── Collected data ──
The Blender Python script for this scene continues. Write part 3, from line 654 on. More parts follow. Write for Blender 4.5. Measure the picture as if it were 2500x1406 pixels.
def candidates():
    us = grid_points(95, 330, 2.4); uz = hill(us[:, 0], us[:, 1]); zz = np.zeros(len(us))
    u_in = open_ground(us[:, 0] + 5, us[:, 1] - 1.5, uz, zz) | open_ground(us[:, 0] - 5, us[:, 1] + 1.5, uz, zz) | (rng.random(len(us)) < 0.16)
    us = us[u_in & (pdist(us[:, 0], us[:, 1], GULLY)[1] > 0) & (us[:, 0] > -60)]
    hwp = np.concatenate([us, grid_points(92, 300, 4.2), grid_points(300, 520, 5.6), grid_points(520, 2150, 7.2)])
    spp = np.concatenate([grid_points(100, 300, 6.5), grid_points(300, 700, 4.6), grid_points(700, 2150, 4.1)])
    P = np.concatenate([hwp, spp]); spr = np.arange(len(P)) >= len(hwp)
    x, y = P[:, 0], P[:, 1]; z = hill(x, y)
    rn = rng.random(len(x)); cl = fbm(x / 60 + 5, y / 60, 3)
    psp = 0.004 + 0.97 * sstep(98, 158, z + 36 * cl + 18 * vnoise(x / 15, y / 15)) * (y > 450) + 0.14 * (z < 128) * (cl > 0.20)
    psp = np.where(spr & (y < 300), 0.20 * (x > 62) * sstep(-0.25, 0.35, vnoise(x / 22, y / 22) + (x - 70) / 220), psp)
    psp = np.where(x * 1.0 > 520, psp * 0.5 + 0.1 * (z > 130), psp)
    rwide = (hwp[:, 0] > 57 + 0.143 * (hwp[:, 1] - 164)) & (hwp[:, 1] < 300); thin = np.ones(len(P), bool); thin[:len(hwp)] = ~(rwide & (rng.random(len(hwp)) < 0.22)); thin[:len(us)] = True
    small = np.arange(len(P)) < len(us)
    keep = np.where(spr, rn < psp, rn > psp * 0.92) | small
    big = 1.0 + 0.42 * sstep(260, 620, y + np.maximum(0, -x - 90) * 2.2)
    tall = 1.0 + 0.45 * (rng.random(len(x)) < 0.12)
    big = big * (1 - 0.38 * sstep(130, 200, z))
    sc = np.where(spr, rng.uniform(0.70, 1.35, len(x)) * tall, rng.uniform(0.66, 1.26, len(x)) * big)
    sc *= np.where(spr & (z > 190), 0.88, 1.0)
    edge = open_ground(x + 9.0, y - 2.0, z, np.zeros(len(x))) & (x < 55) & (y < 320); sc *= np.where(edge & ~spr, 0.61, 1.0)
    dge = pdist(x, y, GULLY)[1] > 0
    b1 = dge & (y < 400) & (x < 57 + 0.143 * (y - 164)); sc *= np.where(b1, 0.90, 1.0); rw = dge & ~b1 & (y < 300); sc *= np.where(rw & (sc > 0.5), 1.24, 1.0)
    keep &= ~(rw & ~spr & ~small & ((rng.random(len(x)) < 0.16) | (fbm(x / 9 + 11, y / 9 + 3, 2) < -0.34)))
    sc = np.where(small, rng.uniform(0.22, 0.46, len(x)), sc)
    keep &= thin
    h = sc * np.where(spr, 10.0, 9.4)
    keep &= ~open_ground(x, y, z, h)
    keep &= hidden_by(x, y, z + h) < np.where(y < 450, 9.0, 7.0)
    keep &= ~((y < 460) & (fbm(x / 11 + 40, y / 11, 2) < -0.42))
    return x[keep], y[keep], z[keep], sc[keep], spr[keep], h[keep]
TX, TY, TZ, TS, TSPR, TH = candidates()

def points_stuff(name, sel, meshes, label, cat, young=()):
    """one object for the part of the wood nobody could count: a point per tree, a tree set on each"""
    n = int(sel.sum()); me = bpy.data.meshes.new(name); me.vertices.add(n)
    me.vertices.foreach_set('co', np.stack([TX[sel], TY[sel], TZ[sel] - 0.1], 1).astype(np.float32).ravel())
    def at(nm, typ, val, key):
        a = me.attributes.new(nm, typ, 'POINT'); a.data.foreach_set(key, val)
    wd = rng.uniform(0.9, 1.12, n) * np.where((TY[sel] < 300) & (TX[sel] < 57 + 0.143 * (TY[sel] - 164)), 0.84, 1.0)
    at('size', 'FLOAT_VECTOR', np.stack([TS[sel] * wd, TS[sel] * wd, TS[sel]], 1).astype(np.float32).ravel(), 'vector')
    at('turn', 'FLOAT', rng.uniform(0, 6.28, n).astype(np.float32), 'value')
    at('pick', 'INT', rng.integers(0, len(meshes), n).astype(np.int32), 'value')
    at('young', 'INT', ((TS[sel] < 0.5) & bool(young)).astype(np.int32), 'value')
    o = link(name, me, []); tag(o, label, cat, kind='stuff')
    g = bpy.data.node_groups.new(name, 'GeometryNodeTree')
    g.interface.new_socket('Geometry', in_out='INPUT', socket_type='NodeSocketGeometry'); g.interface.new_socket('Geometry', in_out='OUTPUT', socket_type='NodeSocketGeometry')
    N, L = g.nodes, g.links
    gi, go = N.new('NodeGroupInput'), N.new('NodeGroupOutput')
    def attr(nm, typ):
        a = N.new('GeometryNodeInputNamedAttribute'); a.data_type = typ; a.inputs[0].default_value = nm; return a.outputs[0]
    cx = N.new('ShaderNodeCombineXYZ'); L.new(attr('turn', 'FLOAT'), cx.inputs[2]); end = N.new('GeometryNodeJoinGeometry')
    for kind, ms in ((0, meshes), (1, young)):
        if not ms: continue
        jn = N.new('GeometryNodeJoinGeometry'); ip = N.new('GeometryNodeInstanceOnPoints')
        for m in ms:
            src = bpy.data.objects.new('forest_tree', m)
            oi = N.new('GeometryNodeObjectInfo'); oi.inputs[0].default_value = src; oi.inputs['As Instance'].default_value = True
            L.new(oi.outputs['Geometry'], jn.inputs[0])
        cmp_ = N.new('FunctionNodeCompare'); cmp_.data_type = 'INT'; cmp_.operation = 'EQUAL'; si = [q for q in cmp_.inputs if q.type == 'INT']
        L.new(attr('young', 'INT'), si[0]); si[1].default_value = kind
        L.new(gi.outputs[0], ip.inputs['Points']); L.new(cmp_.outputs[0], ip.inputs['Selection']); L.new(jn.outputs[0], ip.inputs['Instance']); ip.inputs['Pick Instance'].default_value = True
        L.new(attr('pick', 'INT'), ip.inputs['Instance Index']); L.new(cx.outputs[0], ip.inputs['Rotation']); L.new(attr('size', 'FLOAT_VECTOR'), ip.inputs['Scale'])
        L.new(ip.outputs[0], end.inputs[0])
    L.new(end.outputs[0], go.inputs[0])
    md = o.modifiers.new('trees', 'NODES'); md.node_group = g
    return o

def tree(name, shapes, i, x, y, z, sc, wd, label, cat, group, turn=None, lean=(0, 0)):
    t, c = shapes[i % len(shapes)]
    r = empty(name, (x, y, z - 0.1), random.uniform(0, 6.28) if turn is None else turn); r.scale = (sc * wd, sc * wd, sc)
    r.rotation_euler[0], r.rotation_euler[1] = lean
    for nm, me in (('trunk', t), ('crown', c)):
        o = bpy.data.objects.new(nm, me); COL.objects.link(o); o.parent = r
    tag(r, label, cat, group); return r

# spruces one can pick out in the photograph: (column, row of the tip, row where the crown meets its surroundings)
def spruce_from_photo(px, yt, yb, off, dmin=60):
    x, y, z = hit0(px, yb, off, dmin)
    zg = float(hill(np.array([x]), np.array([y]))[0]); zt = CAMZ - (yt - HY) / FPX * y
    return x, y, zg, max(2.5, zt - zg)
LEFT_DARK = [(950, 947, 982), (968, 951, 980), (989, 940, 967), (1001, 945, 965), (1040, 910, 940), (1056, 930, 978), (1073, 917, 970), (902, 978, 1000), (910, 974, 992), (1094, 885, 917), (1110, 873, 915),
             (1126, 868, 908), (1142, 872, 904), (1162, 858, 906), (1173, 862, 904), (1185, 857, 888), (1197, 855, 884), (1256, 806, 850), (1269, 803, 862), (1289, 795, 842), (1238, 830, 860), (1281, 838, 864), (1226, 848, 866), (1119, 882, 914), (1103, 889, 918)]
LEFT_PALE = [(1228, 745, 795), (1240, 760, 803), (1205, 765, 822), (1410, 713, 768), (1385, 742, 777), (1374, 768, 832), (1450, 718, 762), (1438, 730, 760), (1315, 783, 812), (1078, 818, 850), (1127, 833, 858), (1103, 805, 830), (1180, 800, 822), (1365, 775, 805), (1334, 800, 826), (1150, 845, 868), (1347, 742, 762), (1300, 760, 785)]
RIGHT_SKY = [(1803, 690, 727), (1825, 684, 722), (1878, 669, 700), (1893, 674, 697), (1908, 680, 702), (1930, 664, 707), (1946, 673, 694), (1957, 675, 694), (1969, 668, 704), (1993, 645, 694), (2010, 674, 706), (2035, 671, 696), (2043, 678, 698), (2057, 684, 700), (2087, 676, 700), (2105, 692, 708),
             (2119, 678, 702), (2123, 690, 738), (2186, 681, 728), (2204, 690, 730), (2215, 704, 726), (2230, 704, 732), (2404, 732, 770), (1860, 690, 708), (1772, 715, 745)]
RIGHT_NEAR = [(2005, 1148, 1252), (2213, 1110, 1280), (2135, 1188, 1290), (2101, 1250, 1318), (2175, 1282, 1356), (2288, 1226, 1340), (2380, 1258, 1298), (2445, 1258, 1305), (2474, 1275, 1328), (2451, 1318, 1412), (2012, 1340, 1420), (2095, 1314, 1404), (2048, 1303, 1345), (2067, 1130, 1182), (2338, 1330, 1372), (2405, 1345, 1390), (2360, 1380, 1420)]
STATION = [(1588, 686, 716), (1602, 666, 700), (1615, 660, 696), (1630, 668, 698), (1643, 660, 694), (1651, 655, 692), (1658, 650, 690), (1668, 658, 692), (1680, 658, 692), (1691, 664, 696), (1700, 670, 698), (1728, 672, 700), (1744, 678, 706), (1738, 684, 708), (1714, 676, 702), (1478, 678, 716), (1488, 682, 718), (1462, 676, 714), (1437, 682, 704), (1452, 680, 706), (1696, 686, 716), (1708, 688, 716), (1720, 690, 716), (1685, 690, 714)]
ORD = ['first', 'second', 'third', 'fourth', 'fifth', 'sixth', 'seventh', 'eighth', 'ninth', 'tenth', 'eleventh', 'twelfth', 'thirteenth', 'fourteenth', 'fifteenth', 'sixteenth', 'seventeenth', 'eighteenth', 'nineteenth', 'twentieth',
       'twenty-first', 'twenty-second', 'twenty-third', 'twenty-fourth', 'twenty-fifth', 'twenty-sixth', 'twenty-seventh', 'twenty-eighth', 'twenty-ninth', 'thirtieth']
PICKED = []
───
**Set task**.
From the data above, show each line that contains "part".

**Answer in full**.
The Blender Python script for this scene continues. Write part 3, from line 654 on. More parts follow. Write for Blender 4.5. Measure the picture as if it were 2500x1406 pixels.
    """one object for the part of the wood nobody could count: a point per tree, a tree set on each"""